Posted by denis, 28/04/2010 12:53:20 PM
The big economic issue in less developed countries (and this applies to some extent to all countries) is that they tend to think that at least if I have some farmland I can survive and have some wealth rather thinking of farmland as an economic food factory. Consequently, they end up encouraging small farmers to buy small plots of farm land which are uneconomic. Small farms lead to lower labour and farmland productivity and that is what keeps the farmers poor. It is the opposite to what factory management does and what global farmland management needs to do.
Posted by terry, 28/04/2010 1:53:49 PM
Recipe for keeping food to the masses as cheap as possible, and farmers poor and desperate: prop up the lowest 10% of farmers and create disconnect between the cost of production and net returns. These farmers will continue to produce but because cost of production is no longer an issue they will sell their product for whatever is offered. This sets the market and the other 90% of farmers are forced to meet it. The same principle works in reverse with unemployment benefits. If anyone who found themselves unemployed, (for whatever reason) and was forced to take whatever job was offered, (at whatever wage) simply in order to have food to eat next week, the resulting crash in wages would have a knock on effect right through the whole system to the very top. When governments or anyone else, prop up poor performing farmers they are more concerned with supplying cheap food to the masses, than they are with helping those farmers.

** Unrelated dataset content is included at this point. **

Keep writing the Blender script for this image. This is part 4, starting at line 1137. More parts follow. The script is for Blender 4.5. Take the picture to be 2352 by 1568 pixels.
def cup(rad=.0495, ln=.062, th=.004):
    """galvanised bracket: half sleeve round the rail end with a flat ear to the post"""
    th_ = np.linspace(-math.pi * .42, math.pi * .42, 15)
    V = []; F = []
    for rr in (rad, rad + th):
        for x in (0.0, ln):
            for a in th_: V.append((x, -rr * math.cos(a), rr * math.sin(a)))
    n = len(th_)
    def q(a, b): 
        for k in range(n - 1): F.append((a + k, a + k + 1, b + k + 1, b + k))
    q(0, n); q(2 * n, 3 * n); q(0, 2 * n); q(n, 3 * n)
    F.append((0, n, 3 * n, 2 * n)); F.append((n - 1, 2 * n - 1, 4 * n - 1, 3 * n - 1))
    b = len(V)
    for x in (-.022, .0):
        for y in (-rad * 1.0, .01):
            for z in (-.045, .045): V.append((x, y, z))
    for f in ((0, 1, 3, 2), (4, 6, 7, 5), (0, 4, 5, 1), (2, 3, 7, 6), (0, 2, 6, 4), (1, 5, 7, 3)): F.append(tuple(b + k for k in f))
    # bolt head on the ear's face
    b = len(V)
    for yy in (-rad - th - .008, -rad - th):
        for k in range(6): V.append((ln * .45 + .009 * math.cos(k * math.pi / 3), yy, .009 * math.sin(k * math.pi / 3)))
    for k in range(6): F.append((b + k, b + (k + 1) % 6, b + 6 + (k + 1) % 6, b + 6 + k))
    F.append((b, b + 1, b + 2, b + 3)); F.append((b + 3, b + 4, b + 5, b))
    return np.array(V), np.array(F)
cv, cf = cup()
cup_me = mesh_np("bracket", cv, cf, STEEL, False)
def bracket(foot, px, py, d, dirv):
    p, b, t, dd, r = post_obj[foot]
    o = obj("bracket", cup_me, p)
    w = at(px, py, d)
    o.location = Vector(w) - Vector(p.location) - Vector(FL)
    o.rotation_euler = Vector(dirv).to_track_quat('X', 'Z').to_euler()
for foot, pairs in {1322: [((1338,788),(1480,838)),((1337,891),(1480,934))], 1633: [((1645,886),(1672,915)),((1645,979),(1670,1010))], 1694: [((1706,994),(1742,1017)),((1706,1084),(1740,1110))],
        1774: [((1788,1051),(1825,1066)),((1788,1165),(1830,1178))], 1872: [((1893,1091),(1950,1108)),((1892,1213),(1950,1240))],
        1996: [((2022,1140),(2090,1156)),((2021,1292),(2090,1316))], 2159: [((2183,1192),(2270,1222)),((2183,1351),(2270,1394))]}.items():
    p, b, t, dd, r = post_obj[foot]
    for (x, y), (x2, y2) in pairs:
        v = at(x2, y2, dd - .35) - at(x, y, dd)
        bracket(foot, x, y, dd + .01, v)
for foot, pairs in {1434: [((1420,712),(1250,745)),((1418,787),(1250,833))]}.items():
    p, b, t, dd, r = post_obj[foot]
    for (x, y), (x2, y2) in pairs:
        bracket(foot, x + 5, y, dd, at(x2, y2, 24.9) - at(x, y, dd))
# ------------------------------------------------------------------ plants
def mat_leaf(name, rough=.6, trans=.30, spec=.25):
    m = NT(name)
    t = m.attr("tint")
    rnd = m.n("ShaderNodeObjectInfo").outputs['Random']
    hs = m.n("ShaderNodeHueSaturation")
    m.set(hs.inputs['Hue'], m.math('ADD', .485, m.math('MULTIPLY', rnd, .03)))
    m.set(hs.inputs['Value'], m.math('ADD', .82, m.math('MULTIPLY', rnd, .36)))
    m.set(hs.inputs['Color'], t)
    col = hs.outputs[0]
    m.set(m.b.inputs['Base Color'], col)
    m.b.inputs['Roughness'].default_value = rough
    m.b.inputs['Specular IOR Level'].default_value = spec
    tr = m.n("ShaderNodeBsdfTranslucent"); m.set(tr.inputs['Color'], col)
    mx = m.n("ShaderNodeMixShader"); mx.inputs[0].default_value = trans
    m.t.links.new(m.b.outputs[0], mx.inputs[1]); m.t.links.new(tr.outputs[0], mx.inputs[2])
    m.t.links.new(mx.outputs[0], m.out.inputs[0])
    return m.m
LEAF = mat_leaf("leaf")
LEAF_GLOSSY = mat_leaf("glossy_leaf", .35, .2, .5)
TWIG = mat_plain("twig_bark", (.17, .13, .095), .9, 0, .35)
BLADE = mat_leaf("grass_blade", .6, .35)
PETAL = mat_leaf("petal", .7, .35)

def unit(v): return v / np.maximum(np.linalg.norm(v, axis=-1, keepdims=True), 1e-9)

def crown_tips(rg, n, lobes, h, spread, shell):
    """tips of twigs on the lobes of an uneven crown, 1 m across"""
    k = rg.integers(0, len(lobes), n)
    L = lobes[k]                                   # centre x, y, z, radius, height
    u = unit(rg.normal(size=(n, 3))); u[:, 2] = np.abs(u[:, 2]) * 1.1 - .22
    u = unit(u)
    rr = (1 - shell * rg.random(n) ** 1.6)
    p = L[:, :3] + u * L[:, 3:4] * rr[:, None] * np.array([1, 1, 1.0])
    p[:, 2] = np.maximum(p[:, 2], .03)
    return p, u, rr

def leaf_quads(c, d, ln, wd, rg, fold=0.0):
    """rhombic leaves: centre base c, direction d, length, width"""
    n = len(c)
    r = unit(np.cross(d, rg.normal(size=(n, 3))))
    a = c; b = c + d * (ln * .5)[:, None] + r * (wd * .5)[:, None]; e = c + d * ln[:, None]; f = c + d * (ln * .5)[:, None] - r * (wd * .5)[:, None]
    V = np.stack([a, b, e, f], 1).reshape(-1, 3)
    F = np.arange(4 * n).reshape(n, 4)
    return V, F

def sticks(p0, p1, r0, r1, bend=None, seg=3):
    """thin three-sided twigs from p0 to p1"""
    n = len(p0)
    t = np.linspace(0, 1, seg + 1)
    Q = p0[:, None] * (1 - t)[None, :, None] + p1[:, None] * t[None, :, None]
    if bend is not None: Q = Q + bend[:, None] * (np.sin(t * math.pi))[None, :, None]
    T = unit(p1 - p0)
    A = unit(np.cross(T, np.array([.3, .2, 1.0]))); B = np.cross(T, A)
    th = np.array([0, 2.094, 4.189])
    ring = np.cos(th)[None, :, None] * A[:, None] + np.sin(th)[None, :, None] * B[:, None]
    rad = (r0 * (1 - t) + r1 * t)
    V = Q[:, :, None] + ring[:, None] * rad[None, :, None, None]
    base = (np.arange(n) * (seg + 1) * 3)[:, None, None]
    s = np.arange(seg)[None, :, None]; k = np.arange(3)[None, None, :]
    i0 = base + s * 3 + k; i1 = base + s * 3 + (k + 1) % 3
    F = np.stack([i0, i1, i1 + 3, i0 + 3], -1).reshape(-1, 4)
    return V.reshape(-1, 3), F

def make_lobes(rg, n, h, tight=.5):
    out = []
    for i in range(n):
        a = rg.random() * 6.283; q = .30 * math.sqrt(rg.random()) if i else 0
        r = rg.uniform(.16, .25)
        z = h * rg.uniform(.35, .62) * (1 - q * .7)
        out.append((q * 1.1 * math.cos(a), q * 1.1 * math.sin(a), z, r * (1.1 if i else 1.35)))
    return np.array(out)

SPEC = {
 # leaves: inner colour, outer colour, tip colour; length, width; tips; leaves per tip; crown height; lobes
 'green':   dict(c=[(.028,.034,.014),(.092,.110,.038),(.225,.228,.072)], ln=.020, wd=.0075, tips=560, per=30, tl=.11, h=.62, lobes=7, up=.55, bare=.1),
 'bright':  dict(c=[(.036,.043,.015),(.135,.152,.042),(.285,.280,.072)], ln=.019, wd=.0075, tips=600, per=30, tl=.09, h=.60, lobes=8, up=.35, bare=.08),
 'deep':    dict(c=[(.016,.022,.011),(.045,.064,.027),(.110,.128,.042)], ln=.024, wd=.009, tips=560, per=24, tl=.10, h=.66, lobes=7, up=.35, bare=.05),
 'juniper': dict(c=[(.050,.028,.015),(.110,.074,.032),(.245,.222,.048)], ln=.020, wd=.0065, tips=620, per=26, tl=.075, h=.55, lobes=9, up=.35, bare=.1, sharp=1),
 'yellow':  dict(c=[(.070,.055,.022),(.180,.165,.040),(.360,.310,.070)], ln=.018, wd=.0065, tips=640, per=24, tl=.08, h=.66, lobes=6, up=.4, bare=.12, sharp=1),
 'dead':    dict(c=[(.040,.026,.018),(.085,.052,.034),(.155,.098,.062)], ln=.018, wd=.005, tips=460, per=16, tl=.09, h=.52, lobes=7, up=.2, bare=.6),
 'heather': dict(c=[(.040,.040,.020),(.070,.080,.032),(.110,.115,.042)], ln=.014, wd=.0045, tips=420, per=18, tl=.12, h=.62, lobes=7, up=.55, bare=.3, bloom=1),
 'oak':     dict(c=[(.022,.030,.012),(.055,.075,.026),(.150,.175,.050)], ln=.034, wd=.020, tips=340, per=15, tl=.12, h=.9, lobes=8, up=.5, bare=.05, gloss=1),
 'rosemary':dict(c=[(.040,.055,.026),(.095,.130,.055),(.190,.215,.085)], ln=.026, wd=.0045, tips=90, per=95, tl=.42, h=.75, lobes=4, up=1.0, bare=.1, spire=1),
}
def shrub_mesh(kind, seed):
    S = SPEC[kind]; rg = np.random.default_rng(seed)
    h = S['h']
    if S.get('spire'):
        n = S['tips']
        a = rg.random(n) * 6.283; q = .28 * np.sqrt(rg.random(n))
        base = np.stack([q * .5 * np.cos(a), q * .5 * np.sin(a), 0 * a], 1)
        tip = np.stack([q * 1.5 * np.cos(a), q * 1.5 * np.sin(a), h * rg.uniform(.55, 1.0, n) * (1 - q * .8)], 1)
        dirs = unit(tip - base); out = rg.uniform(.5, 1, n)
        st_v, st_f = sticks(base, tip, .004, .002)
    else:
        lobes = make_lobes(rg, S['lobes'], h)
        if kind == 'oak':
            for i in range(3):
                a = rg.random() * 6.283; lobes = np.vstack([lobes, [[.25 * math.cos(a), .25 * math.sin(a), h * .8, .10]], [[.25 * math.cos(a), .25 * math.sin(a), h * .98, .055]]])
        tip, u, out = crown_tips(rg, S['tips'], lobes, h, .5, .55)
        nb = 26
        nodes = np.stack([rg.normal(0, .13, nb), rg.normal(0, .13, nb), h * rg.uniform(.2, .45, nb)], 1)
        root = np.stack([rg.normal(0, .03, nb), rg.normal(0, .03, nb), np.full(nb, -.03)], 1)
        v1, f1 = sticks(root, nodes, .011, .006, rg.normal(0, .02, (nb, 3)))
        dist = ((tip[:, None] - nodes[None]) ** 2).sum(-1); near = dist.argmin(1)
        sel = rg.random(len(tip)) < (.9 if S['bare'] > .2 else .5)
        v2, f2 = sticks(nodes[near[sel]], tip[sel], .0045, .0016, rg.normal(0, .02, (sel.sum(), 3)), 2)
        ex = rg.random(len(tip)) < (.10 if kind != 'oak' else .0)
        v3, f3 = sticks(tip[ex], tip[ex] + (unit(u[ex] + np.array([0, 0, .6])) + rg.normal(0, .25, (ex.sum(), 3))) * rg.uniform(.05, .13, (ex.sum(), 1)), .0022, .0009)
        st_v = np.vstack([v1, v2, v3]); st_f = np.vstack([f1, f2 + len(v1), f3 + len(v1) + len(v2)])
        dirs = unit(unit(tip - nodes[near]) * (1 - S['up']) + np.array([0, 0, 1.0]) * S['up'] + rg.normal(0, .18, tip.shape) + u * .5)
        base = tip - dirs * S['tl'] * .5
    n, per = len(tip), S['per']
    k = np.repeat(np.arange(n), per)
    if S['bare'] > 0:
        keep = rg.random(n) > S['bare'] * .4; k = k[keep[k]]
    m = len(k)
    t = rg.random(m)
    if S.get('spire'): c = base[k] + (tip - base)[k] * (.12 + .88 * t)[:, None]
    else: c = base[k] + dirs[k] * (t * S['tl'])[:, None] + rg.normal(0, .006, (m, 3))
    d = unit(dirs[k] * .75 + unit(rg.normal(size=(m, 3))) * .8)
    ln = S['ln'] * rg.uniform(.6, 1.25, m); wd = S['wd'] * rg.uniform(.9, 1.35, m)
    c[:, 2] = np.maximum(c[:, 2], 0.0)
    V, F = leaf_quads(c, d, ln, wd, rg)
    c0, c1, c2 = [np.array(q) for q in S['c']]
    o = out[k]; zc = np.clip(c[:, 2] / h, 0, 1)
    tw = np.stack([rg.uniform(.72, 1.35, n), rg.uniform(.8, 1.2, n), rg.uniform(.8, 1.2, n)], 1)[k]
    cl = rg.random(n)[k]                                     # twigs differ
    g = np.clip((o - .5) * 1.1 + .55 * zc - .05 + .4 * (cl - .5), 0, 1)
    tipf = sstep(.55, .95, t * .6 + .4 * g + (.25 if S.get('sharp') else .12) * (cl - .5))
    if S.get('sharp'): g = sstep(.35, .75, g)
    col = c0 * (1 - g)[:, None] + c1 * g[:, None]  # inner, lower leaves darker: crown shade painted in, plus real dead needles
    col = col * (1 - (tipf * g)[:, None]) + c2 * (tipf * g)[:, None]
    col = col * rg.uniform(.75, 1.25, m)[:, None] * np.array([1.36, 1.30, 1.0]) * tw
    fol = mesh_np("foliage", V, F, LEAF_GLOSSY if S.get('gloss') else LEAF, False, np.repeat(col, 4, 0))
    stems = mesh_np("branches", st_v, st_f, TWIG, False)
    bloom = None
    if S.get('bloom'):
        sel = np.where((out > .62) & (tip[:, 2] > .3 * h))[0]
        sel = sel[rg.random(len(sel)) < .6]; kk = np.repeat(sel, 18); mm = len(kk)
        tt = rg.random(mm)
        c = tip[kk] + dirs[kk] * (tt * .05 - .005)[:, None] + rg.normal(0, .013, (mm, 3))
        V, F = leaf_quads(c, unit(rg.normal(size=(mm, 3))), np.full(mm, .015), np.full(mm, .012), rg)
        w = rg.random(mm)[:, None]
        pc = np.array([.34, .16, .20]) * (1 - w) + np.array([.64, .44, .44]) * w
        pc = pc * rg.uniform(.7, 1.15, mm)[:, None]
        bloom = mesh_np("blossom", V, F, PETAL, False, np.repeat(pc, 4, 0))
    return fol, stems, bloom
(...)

Posted by Qlander, 29/04/2010 9:06:46 AM
Hosted by the World Bank. Says it all really. Maybe Bill feels he might buy his ticket to heaven as he's bought most everything else in life. Doesn't work that way Bill. No matter . Or he's so far out of touch he really thinks giving animals alive to 3rd world countries is humane. Well it's not Bill. Try handing out birth control instead OR making enquires as to how much the FARMER gets as per the middle men!